Ne olursa olsun, Trump’ın bu adımı NATO için derin sonuçlar doğurabilir. Türkiye Cumhurbaşkanı Recep Tayyip Erdoğan, bölgesel istikrarsızlığın NATO’nun kolektif savunma duruşuna yönelik risklerini net bir şekilde ortaya koymalıdır. BM Güvenlik Konseyi’nin daimi üyeleri olan Fransa Cumhurbaşkanı Emmanuel Macron ve Birleşik Krallık Başbakanı Keir Starmer, NATO ile BM koordinasyonunu güçlendirmek için önemli bir rol üstlenebilirler.

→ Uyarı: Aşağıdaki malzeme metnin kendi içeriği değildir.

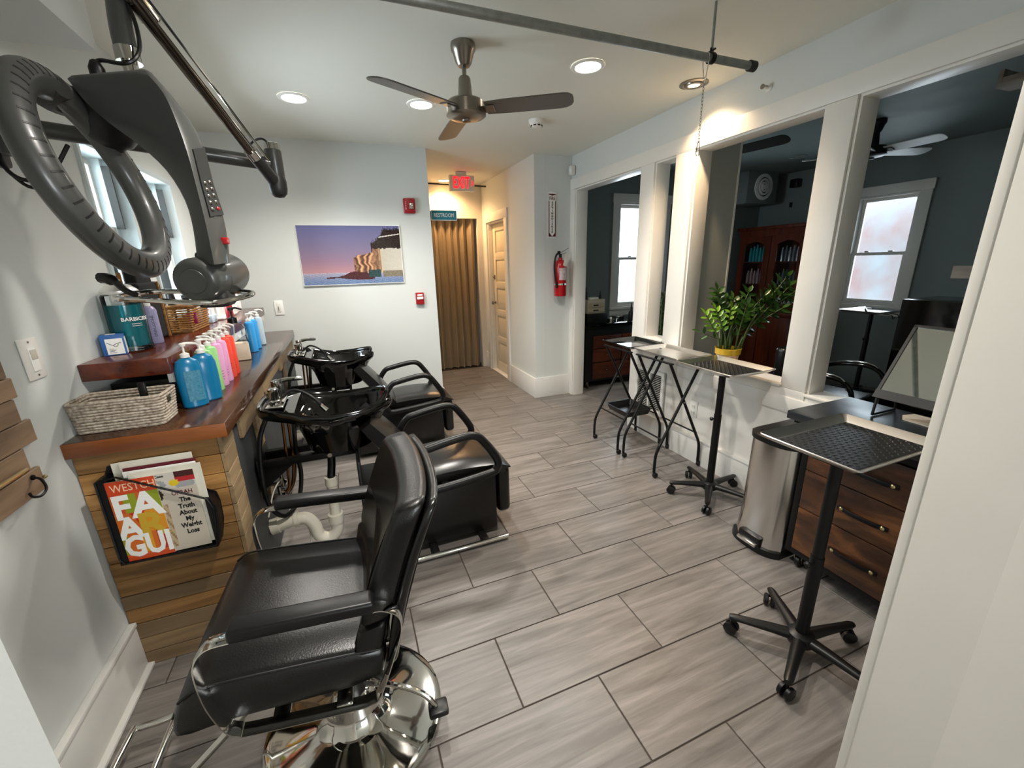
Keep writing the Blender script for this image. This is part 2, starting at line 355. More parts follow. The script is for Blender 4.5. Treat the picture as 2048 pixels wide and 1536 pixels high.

Aynı şekilde Almanya Başbakanı Friedrich Merz, NATO-AB ilişkilerinin gelişiminde anahtar bir rol oynayabilir. Norveç Cumhurbaşkanı Jonas Gahr Støre ve Finlandiya Cumhurbaşkanı Alexander Stubb ise diplomasi sürecini yeniden canlandırıp NATO’nun etik çerçevesini yeniden şekillendirmeye katkı sunabilirler. Nihayetinde, NATO Genel Sekreteri Mark Rutte’nin etkinliği, liderlerin akılcı ve hukuk temelli güvenlik politikalarını sürdürme kararlılığına bağlı olacaktır.

İran sorununu aşmanın ötesinde NATO, bir kavşakta duruyor. Lahey Zirvesi, ittifakın hala üye ülkelerin ortak kaygı ve katkılarına dayalı dünyanın en güçlü savunma örgütü mü olacağını yoksa ABD-İsrail stratejik çıkarlarının bir aracı mı olacağını belirleyecek tarihi bir nokta olabilir.

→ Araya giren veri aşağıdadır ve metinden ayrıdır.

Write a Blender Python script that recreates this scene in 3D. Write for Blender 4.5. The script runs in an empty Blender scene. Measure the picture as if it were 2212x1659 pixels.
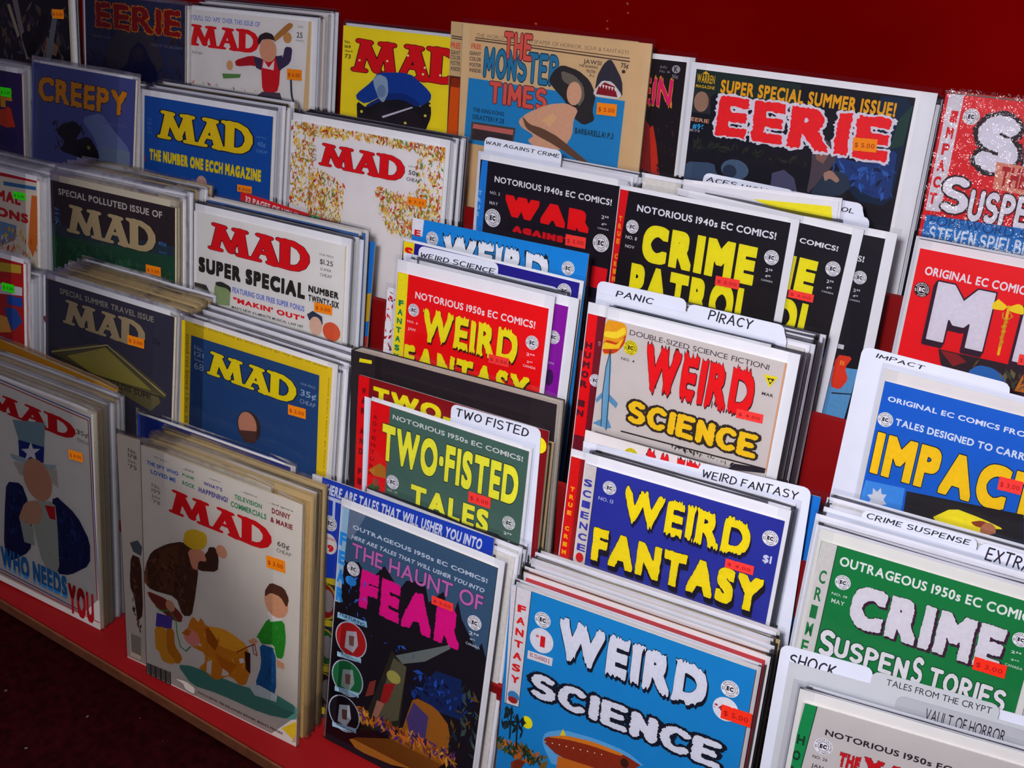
import bpy, math, random
import numpy as np
from mathutils import Matrix, Vector
from mathutils.geometry import tessellate_polygon

C = bpy.context.scene.collection
# ------------------------------------------------------------------ camera, world, lights, exposure
CAM_R = [0.855997, 0.51554, -0.038576]
CAM_U = [-0.244804, 0.469928, 0.84808]
CAM_F = [-0.455347, 0.71651, -0.528462]
FPX = 2403.92
ROW_Y = [0.5324, 0.6159, 0.7179, 0.8578, 0.9865]
ROW_Z = [0.5926, 0.6829, 0.7651, 0.8298, 0.8992]
TOPZ = [0.7129, 0.8836, 0.9426, 1.0072]
PANEL_Y = 1.1215
CHIPS = [(-0.6579, 1.1754, 0.0024, 0.002), (-0.5422, 1.2076, 0.0024, 0.002), (-0.5415, 1.1979, 0.0018, 0.0015), (-0.5667, 1.1871, 0.0018, 0.0015), (-0.5661, 1.1786, 0.0024, 0.002), (-1.4499, 1.1476, 0.0018, 0.0015)]

CAM_Z = 1.5
cd = bpy.data.cameras.new('camera'); cam = bpy.data.objects.new('camera', cd); C.objects.link(cam)
R_, U_, F_ = Vector(CAM_R), Vector(CAM_U), Vector(CAM_F)
cam.matrix_world = Matrix(((R_.x, U_.x, -F_.x, 0), (R_.y, U_.y, -F_.y, 0), (R_.z, U_.z, -F_.z, CAM_Z), (0, 0, 0, 1)))
cd.sensor_width = 36.0; cd.lens = FPX / 2212.0 * 36.0; cd.clip_start = 0.02; cd.clip_end = 50
bpy.context.scene.camera = cam
w = bpy.data.worlds.new('dim_shop'); bpy.context.scene.world = w; w.use_nodes = True
w.node_tree.nodes['Background'].inputs[0].default_value = (0.55, 0.45, 0.75, 1)
w.node_tree.nodes['Background'].inputs[1].default_value = 0.10
def area(name, loc, target, size, power, col, sy=None):
    l = bpy.data.lights.new(name, 'AREA'); l.energy = power; l.color = col; l.size = size
    if sy: l.shape = 'RECTANGLE'; l.size_y = sy
    o = bpy.data.objects.new(name, l); C.objects.link(o); o.location = loc
    o.rotation_euler = (Vector(target) - Vector(loc)).to_track_quat('-Z', 'Y').to_euler(); return o
area('camera_side_lamp', (-0.07, -0.03, 1.565), (-0.5, 0.74, 0.85), 0.06, 10.0, (0.99, 0.95, 1.0))
area('ceiling_tube', (-0.1, 0.05, 2.55), (-0.4, 0.7, 0.8), 1.3, 5.0, (0.86, 0.90, 1.0), 0.12)
vs = bpy.context.scene.view_settings
bpy.context.scene.display_settings.display_device = 'sRGB'
vs.view_transform = 'Standard'; vs.look = 'None'; vs.exposure = 0.0; vs.gamma = 1.0; vs.use_curve_mapping = False

# ------------------------------------------------------------------ materials
def lin(h):
    r = [int(h[i:i + 2], 16) / 255 for i in (0, 2, 4)]
    return tuple(c / 12.92 if c <= .04045 else ((c + .055) / 1.055) ** 2.4 for c in r)
MATS = {}
def ink(h, rough=.55, noise=.10, scale=300., key='ink', spec=.25):
    k = (key, h)
    if k in MATS: return MATS[k]
    m = bpy.data.materials.new(key + '_' + h.lower()); m.use_nodes = True; nt = m.node_tree; b = nt.nodes['Principled BSDF']
    c = lin(h); b.inputs['Roughness'].default_value = rough; b.inputs['Specular IOR Level'].default_value = spec
    tc = nt.nodes.new('ShaderNodeTexCoord'); no = nt.nodes.new('ShaderNodeTexNoise'); no.inputs['Scale'].default_value = scale; no.inputs['Detail'].default_value = 3
    mx = nt.nodes.new('ShaderNodeMix'); mx.data_type = 'RGBA'
    mx.inputs['A'].default_value = (*[x * (1 - noise * 1.6) for x in c], 1); mx.inputs['B'].default_value = (*[min(1, x * (1 + noise) + .001) for x in c], 1)
    nt.links.new(tc.outputs['Object'], no.inputs['Vector']); nt.links.new(no.outputs['Fac'], mx.inputs['Factor']); nt.links.new(mx.outputs['Result'], b.inputs['Base Color'])
    MATS[k] = m; return m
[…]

Eğer benim görevde olduğum günler olsaydı, zirvede İsrail’in artan saldırganlığını ve Türkiye’nin karşılaştığı güvenlik tehditlerini öne çıkarırdım. Trump’a ‘America First’ sıralamasında NATO müttefiklerinin, üye olmayan İsrail’in gerisinde mi durduğunu sorardım. Bu soruyu sorabilen bir lider, düşünceli bir askeri tutum sergilemiş olacak ve belki de NATO’yu kurtarabilir.

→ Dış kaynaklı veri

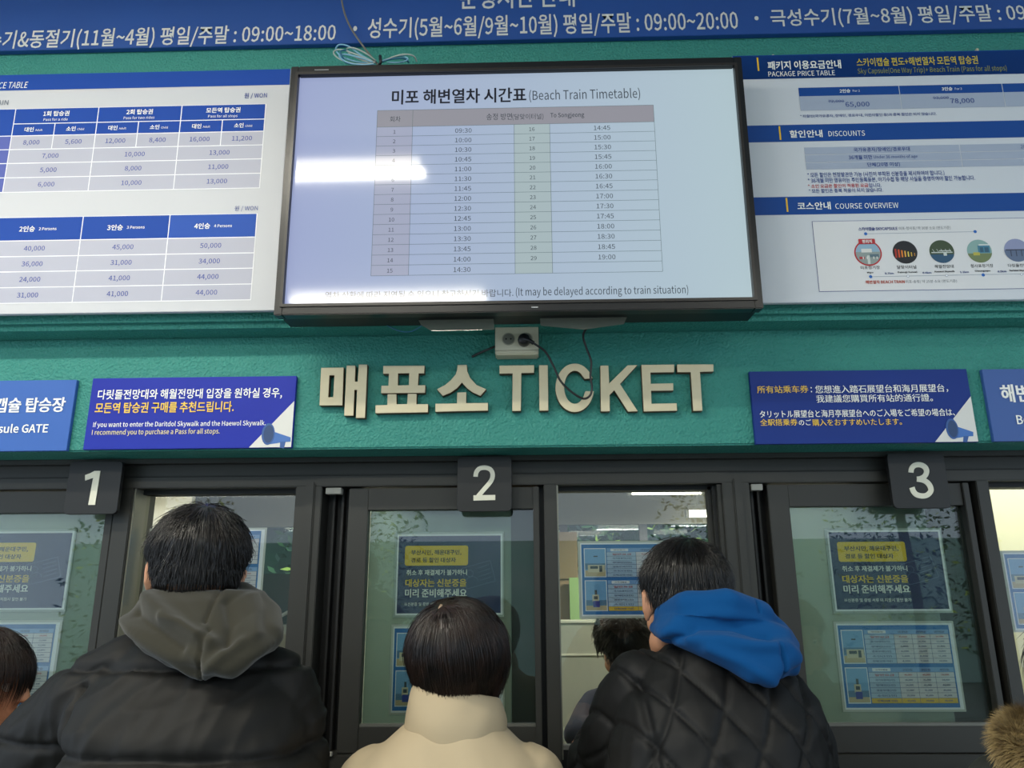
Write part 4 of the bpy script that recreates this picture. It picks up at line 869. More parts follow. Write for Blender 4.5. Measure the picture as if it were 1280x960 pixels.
# ------------------------------------------------------------------ people
SKIN = mat('skin', '#c08c6c', .55, bump=(90, .05, .001), var=(12, '#b57e60', .5)); HAIRM = []
def hair_mat(name, h, h2):
    m = mat(name, h, .34, spec=.55, var=(35, h2, .8)); return m
HB_ = hair_mat('hair_black', '#100e0d', '#1d1815'); HBR = hair_mat('hair_brown', '#120c09', '#2a1a12')
class Blob:
    def __init__(s): s.bm = bmesh.new()
    def ell(s, c, r, rot=None, seg=20):
        M = Matrix.Translation(Vector(c)) @ (rot.to_4x4() if rot else Matrix()) @ Matrix.Diagonal((*r, 1))
        bmesh.ops.create_uvsphere(s.bm, u_segments=seg, v_segments=seg//2+2, radius=1, matrix=M); return s
    def cap(s, p0, r0, p1, r1, n=16):
        p0, p1 = Vector(p0), Vector(p1); d = p1-p0; L = d.length; d.normalize(); up = d.orthogonal().normalized(); sd = d.cross(up); rings = []
        prof = [(-r0*math.cos(a), r0*math.sin(a)) for a in (.25, .8, 1.2)] + [(L*t, r0+(r1-r0)*t) for t in (0, .33, .66, 1)] + [(L+r1*math.cos(a), r1*math.sin(a)) for a in (1.2, .8, .25)]
        for t, rr in prof: rings.append([s.bm.verts.new(p0+d*t+(up*math.cos(6.28318*k/n)+sd*math.sin(6.28318*k/n))*rr) for k in range(n)])
        for a, b in zip(rings, rings[1:]):
            for k in range(n): s.bm.faces.new((a[k], a[(k+1) % n], b[(k+1) % n], b[k]))
        s.bm.faces.new(rings[0][::-1]); s.bm.faces.new(rings[-1]); return s
    def chain(s, pts, rs):
        for i in range(len(pts)-1): s.cap(pts[i], rs[i], pts[i+1], rs[i+1])
        return s
    def loft(s, rings, n=32, e=2.3):
        """rings: (centre, x half axis vector, y half axis vector)"""
        R_ = []
        for c, ax, ay in rings:
            c, ax, ay = Vector(c), Vector(ax), Vector(ay); q = []
            for k in range(n):
                a = 2*math.pi*k/n; ca, sa = math.cos(a), math.sin(a)
                q.append(s.bm.verts.new(c + ax*math.copysign(abs(ca)**(2/e), ca) + ay*math.copysign(abs(sa)**(2/e), sa)))
            R_.append(q)
        for a, b in zip(R_, R_[1:]):
            for k in range(n): s.bm.faces.new((a[k], a[(k+1) % n], b[(k+1) % n], b[k]))
        s.bm.faces.new(R_[0][::-1]); s.bm.faces.new(R_[-1]); return s
    def mesh(s, name, vox, smooth=2, disp=None):
        bmesh.ops.recalc_face_normals(s.bm, faces=s.bm.faces)
        me = bpy.data.meshes.new(name); s.bm.to_mesh(me); s.bm.free(); o = bpy.data.objects.new(name, me)
        m = o.modifiers.new('r', 'REMESH'); m.mode = 'VOXEL'; m.voxel_size = vox; m.use_smooth_shade = True
        if smooth: sm = o.modifiers.new('s', 'SMOOTH'); sm.iterations = smooth*3; sm.factor = .5
        out, o = to_mesh(o); bpy.data.objects.remove(o); bpy.data.meshes.remove(me); out.name = name
        if disp:
            n = len(out.vertices); co = np.empty(n*3); out.vertices.foreach_get('co', co); co = co.reshape(-1, 3)
            no = np.empty(n*3); out.vertex_normals.foreach_get('vector', no); no = no.reshape(-1, 3)
            co = co + no*disp(co, no)[:, None]; out.vertices.foreach_set('co', co.ravel()); out.update()
        return out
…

Irak Savaşı öncesinde, Fransa Cumhurbaşkanı Jacques Chirac ve Almanya Başbakanı Gerhard Schröder, ABD'nin müdahalesine karşı oldukları için “Eski Avrupa” olarak küçümsenmişlerdi. Oysa onların uyarıları dikkate alınmış olsaydı, savaşın yıkıcı sonuçlarının önlenmesi mümkün olabilirdi; ayrıca İran’ın bölgedeki etkisi bu denli güçlenmeyebilirdi.

Tarih bize göstermiştir ki savaş, diplomasi tükenmeden başlatıldığında her taraf için yıkıcı sonuçlar doğurur. Rusya’nın Ukrayna'daki yanlış hesapları, savaşın ne kadar kolay başlatılabileceğini; fakat bitirmenin ne denli zor olduğunu gözler önüne seriyor.

Trump’ın hamleleri uluslararası hukuku daha da zayıflatma riski taşırken, Avrupalı liderlerin buna karşı durmaları elzemdir. NATO hukukun üstünlüğünü savunmadığı takdirde, küresel güvenliğin temeli olma rolünü kaybedebilir. İttifakın geleceği ve dünya barışının sağlanması; liderlerin çatışma yerine barışı tercih edip etmeyeceklerine bağlı olacaktır.